After witnessing a mountain’s slow death, seeing the beautiful and still clean bay as we approached the town of Gigaquit felt like a rebirth.

Mining in Surigao

An operation as massive as this couldn’t escape the eyes of the government. Surely, extensive studies regarding environmental sustainability has been officially and legally done by the government before giving the go-signal to the mining companies. Surely, mining companies have already researched on the effects of their activities to Mother Nature and the communities within their areas of operation. Surely, the operation is legal.

Also, remember that we are now a modern, technology-based, energy-hungry society. To survive, enjoy, and live in such a society, we need to harvest the gifts of the earth.

However, isn’t there any other way to make the extraction of natural resources more sustainable and pro-life? We are far from being experts in mining, but we don’t want to believe that there’s no way to extract our natural resources except to destroy a huge part of our land. We would like to believe that all the knowledge and technology that we have accumulated for hundreds of years can help us come to a win-win situation with Mother Nature.
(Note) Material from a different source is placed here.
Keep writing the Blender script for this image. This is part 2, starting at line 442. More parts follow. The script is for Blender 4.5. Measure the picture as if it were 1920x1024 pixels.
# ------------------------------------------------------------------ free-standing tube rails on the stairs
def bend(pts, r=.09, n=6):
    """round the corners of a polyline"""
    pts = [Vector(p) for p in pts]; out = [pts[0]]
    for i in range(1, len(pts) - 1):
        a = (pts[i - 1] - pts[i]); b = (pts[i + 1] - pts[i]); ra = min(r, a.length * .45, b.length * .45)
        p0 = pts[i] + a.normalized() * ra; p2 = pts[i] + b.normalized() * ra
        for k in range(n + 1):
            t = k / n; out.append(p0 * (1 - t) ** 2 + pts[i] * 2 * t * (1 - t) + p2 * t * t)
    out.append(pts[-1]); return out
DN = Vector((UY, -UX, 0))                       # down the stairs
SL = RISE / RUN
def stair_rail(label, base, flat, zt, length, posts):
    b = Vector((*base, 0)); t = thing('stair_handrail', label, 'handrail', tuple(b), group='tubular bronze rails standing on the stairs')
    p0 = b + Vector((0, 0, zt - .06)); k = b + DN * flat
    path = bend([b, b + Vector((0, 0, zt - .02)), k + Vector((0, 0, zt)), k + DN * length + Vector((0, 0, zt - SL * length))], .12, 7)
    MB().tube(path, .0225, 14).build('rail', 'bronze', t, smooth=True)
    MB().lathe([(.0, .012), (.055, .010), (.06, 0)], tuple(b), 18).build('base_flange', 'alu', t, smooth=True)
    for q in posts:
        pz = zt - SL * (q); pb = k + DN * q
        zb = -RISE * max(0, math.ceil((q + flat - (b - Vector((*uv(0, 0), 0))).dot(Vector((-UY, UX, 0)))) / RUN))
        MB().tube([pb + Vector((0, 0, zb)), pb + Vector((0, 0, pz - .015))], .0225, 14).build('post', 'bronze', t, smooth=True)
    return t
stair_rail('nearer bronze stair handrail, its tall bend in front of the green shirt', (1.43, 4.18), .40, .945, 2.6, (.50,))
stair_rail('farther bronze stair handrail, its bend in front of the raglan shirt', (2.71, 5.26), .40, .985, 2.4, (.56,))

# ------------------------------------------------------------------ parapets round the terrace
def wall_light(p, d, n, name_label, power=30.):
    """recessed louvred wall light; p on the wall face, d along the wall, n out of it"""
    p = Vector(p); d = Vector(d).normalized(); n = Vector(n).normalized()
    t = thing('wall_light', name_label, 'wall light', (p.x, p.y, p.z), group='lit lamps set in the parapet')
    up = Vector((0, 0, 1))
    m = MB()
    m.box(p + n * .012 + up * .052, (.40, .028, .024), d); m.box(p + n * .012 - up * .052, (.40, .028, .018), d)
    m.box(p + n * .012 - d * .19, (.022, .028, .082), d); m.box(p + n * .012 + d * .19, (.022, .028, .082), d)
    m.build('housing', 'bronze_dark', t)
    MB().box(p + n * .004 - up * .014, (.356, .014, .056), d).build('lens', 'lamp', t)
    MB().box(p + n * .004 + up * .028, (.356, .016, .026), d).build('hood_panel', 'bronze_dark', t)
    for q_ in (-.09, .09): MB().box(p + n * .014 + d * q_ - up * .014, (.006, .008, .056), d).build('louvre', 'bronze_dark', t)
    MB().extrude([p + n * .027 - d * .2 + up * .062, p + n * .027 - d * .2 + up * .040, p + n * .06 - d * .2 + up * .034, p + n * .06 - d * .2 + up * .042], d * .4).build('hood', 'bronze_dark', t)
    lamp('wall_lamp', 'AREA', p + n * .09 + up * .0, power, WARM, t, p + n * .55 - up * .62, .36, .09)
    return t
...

Before ending this post, we would like to point out that the Caraga Region in Mindanao is endowed with thick forests, rich wildlife, beautiful geological features, and other natural wonders. Its municipalities, cities, towns, and villages are teeming with rich history, vibrant culture, and friendly people. It’s every adventurer’s paradise with caves, rock formations, mountains, surf spots, and many more. In fact, it is one of the most magnificent regions in the Philippines that we’ve ever visited.

So, why not focus on environmentally healthy, culturally enriching industries such as tourism, adventure travel, and culinary tours rather than destructive activities such as mining and illegal logging?

About Gian and Sheila

Rock climbers. Mountaineers. Sweethearts on adventure. Adrenaline Romance is a photoblog that belongs to a loving couple who has an eternal lust for adventure. The blog contains experiences, tips, itineraries, and other useful information regarding adventuring in the Philippines and beyond.

10 comments on “The Slow, Agonizing Torture of a Dying Mountain

  1. Only few people will benefit from this, most of those $$$ will be pocketed by you know who. I am saddened that Surigaonons don’t have the voice to stop this madness.

  2. Your posts are usually so scenic – and this one would be, too, if not for the mining. I really think we need to work harder to find better solutions for our day to day wants and needs.

    • Hi Joy,

      We wholeheartedly agree with you. With all our modern technology, social media exposure, ecological awareness, etc., we vehemently refuse to concede that destroying Mother Nature is the only way to extract our minerals.

  3. Your pictures paint a thousand words. This is very, very sad indeed! How I wish you could publish this to a major newspaper so that more people will be aware of what’s happening in this area of the province. 😦

    • Hi meylou,

      You should see the place in person; it’s hot, dusty, and very depressing.

      • Since you are able to post a reply, I am glad you are okay and hopefully did not sustain any damage from this super typhoon.

        But no thank you, I do not want to see this place. I would hate to see the brown ocean near it. There will be mercury on the water. If they are mining for gold, then they are using mercury. And where does the mercury go? It flows into the ocean. And who is affected by the mercury? Those workers who handle it and breathe it, people swimming in the ocean near the mining area and of course, the fishes. And who eats the fishes? People! This is why I am so against mining. Sigh! 😦 I can’t stand to see the destruction of the mountain. Double sigh! 😦 😦

      • Hi Meylou,

        Yes, we’re quite fine. Supertyphoon Yolanda did not hit Cebu City head on, but the wind was still unimaginably strong. A small section of our house’s roof was damaged, but it was okay.

        We share your sentiments about mining.